Written problem:
Repeat the listing in full, preserving every character.

Recorded information:
+--

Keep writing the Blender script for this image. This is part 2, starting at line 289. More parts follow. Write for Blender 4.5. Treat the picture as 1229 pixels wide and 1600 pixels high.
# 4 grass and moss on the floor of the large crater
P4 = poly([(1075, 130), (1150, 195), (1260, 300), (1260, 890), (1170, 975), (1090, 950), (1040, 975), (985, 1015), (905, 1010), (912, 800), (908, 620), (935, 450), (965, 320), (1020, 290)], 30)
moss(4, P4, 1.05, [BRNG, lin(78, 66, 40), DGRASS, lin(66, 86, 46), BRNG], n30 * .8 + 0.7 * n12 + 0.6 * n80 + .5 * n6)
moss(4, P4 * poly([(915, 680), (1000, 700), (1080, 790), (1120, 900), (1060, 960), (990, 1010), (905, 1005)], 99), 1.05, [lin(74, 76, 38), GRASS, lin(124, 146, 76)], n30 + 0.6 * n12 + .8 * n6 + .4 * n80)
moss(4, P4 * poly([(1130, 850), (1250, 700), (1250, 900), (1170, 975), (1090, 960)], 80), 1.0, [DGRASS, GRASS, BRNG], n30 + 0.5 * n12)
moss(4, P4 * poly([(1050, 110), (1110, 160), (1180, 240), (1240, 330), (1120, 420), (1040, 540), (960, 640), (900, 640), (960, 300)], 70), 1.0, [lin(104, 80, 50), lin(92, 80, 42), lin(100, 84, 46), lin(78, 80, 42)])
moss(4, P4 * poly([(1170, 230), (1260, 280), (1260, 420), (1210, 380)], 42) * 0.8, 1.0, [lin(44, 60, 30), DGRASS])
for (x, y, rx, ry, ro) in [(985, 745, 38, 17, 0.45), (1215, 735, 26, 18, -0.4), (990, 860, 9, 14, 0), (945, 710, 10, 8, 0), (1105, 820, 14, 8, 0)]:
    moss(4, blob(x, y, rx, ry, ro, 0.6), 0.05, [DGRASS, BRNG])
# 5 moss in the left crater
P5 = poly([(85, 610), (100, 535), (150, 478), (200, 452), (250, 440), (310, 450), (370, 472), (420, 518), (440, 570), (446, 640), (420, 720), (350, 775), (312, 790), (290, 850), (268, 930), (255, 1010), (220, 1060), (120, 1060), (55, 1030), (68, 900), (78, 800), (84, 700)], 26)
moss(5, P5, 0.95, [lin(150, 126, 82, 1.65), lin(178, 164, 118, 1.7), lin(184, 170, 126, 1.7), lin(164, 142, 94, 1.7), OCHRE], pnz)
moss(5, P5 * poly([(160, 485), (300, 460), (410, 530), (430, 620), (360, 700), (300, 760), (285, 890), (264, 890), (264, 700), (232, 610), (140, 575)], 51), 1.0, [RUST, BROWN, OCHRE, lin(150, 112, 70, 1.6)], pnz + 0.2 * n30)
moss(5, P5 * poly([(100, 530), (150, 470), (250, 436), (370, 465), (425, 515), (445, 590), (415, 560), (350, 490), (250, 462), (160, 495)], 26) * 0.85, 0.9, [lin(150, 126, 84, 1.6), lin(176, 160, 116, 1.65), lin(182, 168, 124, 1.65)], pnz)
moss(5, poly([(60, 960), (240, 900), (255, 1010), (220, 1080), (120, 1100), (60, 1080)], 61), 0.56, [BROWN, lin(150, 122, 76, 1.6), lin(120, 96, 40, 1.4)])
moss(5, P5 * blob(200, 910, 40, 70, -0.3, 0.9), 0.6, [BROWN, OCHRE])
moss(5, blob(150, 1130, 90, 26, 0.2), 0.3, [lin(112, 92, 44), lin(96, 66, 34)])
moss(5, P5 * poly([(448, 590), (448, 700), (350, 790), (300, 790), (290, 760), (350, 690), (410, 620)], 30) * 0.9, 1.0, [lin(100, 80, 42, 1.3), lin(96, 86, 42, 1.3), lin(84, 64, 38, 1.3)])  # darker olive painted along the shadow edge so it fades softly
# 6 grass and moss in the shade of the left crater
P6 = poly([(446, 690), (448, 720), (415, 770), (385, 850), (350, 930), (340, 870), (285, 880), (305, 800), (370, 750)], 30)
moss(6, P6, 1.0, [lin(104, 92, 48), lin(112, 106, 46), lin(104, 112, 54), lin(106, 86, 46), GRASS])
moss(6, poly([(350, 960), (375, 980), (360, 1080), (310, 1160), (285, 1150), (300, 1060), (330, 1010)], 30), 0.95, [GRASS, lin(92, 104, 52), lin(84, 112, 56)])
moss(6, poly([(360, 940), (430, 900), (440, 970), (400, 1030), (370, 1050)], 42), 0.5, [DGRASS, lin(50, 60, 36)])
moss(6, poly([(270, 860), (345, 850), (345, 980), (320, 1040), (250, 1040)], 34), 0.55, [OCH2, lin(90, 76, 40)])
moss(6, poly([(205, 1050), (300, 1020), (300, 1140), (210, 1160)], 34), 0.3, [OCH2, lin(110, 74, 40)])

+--

The answer:
Keep writing the Blender script for this image. This is part 2, starting at line 289. More parts follow. Write for Blender 4.5. Treat the picture as 1229 pixels wide and 1600 pixels high.
# 4 grass and moss on the floor of the large crater
P4 = poly([(1075, 130), (1150, 195), (1260, 300), (1260, 890), (1170, 975), (1090, 950), (1040, 975), (985, 1015), (905, 1010), (912, 800), (908, 620), (935, 450), (965, 320), (1020, 290)], 30)
moss(4, P4, 1.05, [BRNG, lin(78, 66, 40), DGRASS, lin(66, 86, 46), BRNG], n30 * .8 + 0.7 * n12 + 0.6 * n80 + .5 * n6)
moss(4, P4 * poly([(915, 680), (1000, 700), (1080, 790), (1120, 900), (1060, 960), (990, 1010), (905, 1005)], 99), 1.05, [lin(74, 76, 38), GRASS, lin(124, 146, 76)], n30 + 0.6 * n12 + .8 * n6 + .4 * n80)
moss(4, P4 * poly([(1130, 850), (1250, 700), (1250, 900), (1170, 975), (1090, 960)], 80), 1.0, [DGRASS, GRASS, BRNG], n30 + 0.5 * n12)
moss(4, P4 * poly([(1050, 110), (1110, 160), (1180, 240), (1240, 330), (1120, 420), (1040, 540), (960, 640), (900, 640), (960, 300)], 70), 1.0, [lin(104, 80, 50), lin(92, 80, 42), lin(100, 84, 46), lin(78, 80, 42)])
moss(4, P4 * poly([(1170, 230), (1260, 280), (1260, 420), (1210, 380)], 42) * 0.8, 1.0, [lin(44, 60, 30), DGRASS])
for (x, y, rx, ry, ro) in [(985, 745, 38, 17, 0.45), (1215, 735, 26, 18, -0.4), (990, 860, 9, 14, 0), (945, 710, 10, 8, 0), (1105, 820, 14, 8, 0)]:
    moss(4, blob(x, y, rx, ry, ro, 0.6), 0.05, [DGRASS, BRNG])
# 5 moss in the left crater
P5 = poly([(85, 610), (100, 535), (150, 478), (200, 452), (250, 440), (310, 450), (370, 472), (420, 518), (440, 570), (446, 640), (420, 720), (350, 775), (312, 790), (290, 850), (268, 930), (255, 1010), (220, 1060), (120, 1060), (55, 1030), (68, 900), (78, 800), (84, 700)], 26)
moss(5, P5, 0.95, [lin(150, 126, 82, 1.65), lin(178, 164, 118, 1.7), lin(184, 170, 126, 1.7), lin(164, 142, 94, 1.7), OCHRE], pnz)
moss(5, P5 * poly([(160, 485), (300, 460), (410, 530), (430, 620), (360, 700), (300, 760), (285, 890), (264, 890), (264, 700), (232, 610), (140, 575)], 51), 1.0, [RUST, BROWN, OCHRE, lin(150, 112, 70, 1.6)], pnz + 0.2 * n30)
moss(5, P5 * poly([(100, 530), (150, 470), (250, 436), (370, 465), (425, 515), (445, 590), (415, 560), (350, 490), (250, 462), (160, 495)], 26) * 0.85, 0.9, [lin(150, 126, 84, 1.6), lin(176, 160, 116, 1.65), lin(182, 168, 124, 1.65)], pnz)
moss(5, poly([(60, 960), (240, 900), (255, 1010), (220, 1080), (120, 1100), (60, 1080)], 61), 0.56, [BROWN, lin(150, 122, 76, 1.6), lin(120, 96, 40, 1.4)])
moss(5, P5 * blob(200, 910, 40, 70, -0.3, 0.9), 0.6, [BROWN, OCHRE])
moss(5, blob(150, 1130, 90, 26, 0.2), 0.3, [lin(112, 92, 44), lin(96, 66, 34)])
moss(5, P5 * poly([(448, 590), (448, 700), (350, 790), (300, 790), (290, 760), (350, 690), (410, 620)], 30) * 0.9, 1.0, [lin(100, 80, 42, 1.3), lin(96, 86, 42, 1.3), lin(84, 64, 38, 1.3)])  # darker olive painted along the shadow edge so it fades softly
# 6 grass and moss in the shade of the left crater
P6 = poly([(446, 690), (448, 720), (415, 770), (385, 850), (350, 930), (340, 870), (285, 880), (305, 800), (370, 750)], 30)
moss(6, P6, 1.0, [lin(104, 92, 48), lin(112, 106, 46), lin(104, 112, 54), lin(106, 86, 46), GRASS])
moss(6, poly([(350, 960), (375, 980), (360, 1080), (310, 1160), (285, 1150), (300, 1060), (330, 1010)], 30), 0.95, [GRASS, lin(92, 104, 52), lin(84, 112, 56)])
moss(6, poly([(360, 940), (430, 900), (440, 970), (400, 1030), (370, 1050)], 42), 0.5, [DGRASS, lin(50, 60, 36)])
moss(6, poly([(270, 860), (345, 850), (345, 980), (320, 1040), (250, 1040)], 34), 0.55, [OCH2, lin(90, 76, 40)])
moss(6, poly([(205, 1050), (300, 1020), (300, 1140), (210, 1160)], 34), 0.3, [OCH2, lin(110, 74, 40)])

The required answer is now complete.